On Wednesday, June 20, 2012 03:54:43 PM Robert Haas wrote:
> On Wed, Jun 20, 2012 at 9:43 AM, Andres Freund <andres@2ndquadrant.com>
wrote:
> >> If you do that, then, yes,
> >> everything that you need to disentangle various network topologies
> >> must be present in WAL. But what I'm saying is: don't do it like
> >> that. Generate the LCRs just ONCE, at the origin node, and then pass
> >> them around the network, applying them at every node. Then, the
> >> information that is needed in WAL is confined to one bit: the
> >> knowledge of whether or not a particular transaction is local (and
> >> thus LCRs should be generated) or non-local (and thus they shouldn't,
> >> because the origin already generated them and thus we're just handing
> >> them around to apply everywhere).
> >
> > Sure, you can do it that way, but I don't think its a good idea. If you
> > do it my way you *guarantee* that when replaying changes from node B on
> > node C you have replayed changes from A at least as far as B has. Thats
> > a really nice property for MM.
> > You *can* get same with your solution but it starts to get complicated
> > rather fast. While my/our proposed solution is trivial to implement.
>
> That's an interesting point.
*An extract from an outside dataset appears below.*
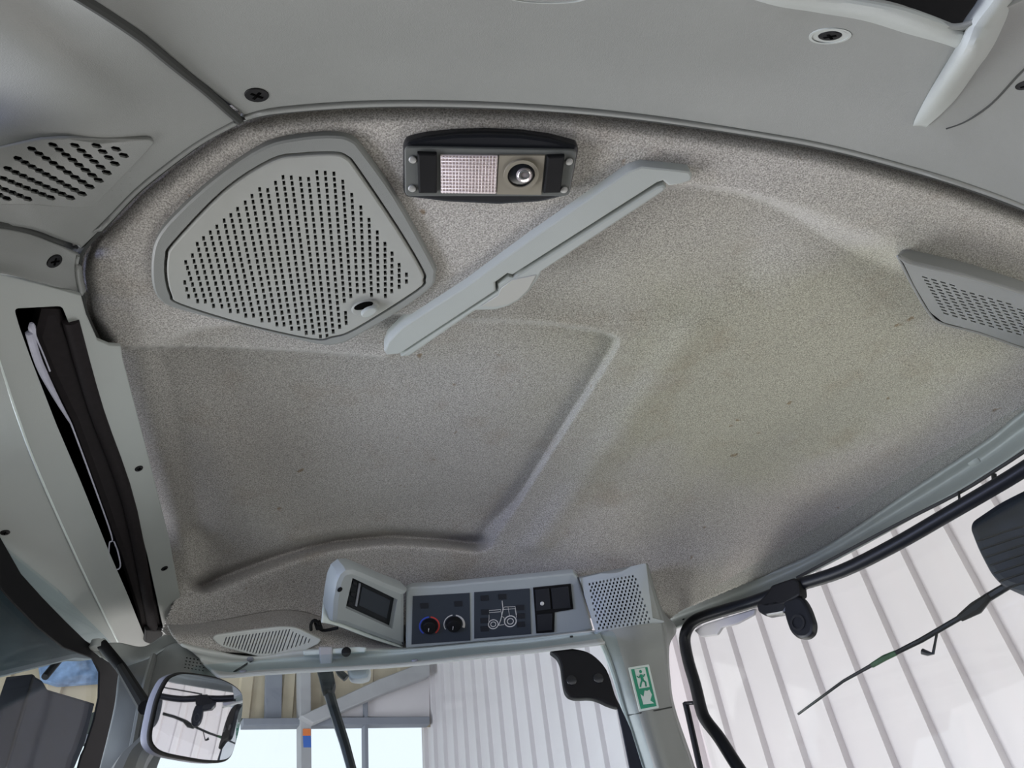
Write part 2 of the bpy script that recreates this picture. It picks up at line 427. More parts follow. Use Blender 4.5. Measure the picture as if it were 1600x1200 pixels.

I agree that's a useful property, and
> might be a reason not to just use a single-bit flag, but I still think
> you'd be better off handling that requirement via some other method,
> like logging the node ID once per transaction or something. That lets
> you have as much metadata as you end up needing, which is a lot more
> flexible than a 16-bit field, as Kevin, Heikki, and Tom have also
> said.
If it comes down to that I can definitely live with that. I still think making
the filtering trivial so it can be done without any logic on a low level is a
very desirable property but if not, so be it.